Wednesday, 2 July 2014

Magic Marker


Chris Marker
A Grin Without A Cat
Whitechapel Gallery, London, 2014

I missed the late Chris Marker's recent exhibition at the Whitechapel Gallery (well, I do live 500 miles away), so I got a copy of the catalogue by way of consolation. His major works such as La Jetée (1962) and Sans Soleil (1983) and their influence (Gilliam's Twelve Monkeys) may be familiar, but there are many other films and artworks that are perhaps less well known and equally deserving.

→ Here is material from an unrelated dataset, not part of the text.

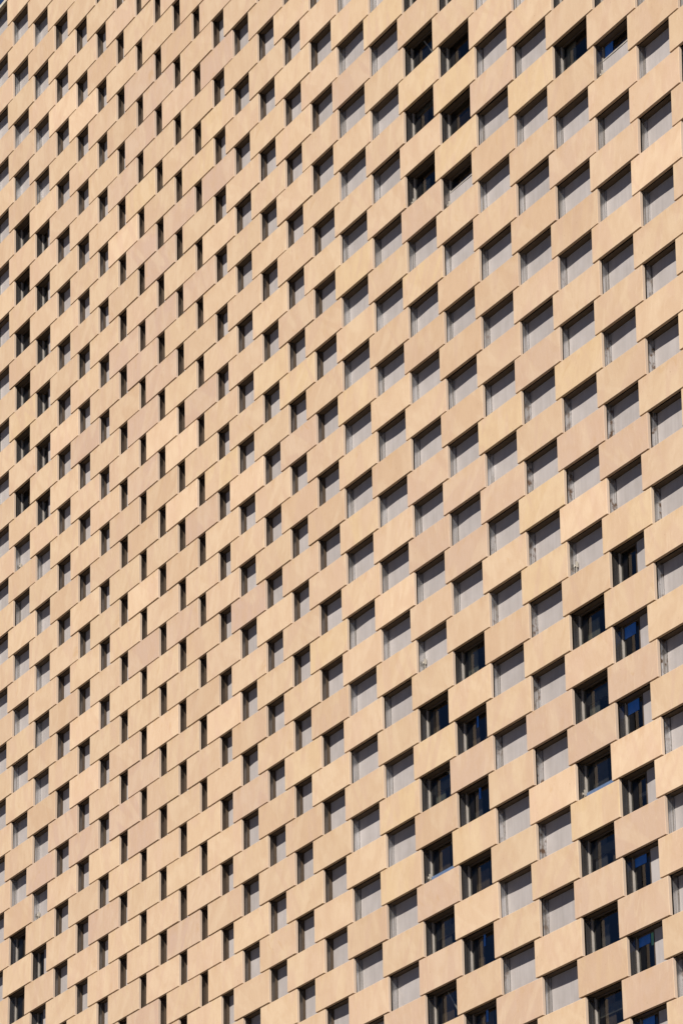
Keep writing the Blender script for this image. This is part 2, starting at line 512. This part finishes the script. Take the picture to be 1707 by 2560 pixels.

Zapping Zone (Proposals for an Imaginary Television), 1990-94, Collage
This quotation from young Marker's critical essay on French writer Jean Giradoux,  'Giraudoux par lui-même' (1952), stated his frame of reference early in artistic his career:

Since the the beginning of the century, through the conversation-poems of Apollinaire, the newspaper collages of Picasso and Braque and the tracings of Max Ernst, to Calder's mobiles and the tick-tock shocks of McLaren via others that were less foreseen, a plot unfolds (...) which consists of raising the most humble things from the disdain to which they were abandoned by the art of the egotistical, humanist and megalomaniacal periods. (...) Redemption extends to the whole of creation; gold and lead are guests at the same supper (with a preference for lead).


Marker stuck with this ethos and 30 years later created Junkopia (1981), a short film (6 min) meditating on upcycled outsider art constructions on Bay Area waste ground on the outskirts of San Francisco.



The atmospheric soundtrack is also by Marker, under the anagrammatic pseudonym Michael Krasna. I find Junkopia electrifying as with minimal means it conjures all sorts of possible narratives and associations, from casual hippy art project to abandoned outsider theme park to a frozen moment of an ossified future, a projection of another fantastical dimension into our own world of mundane traffic and freeways. Utopia in the edgelands, lost visions in the margins.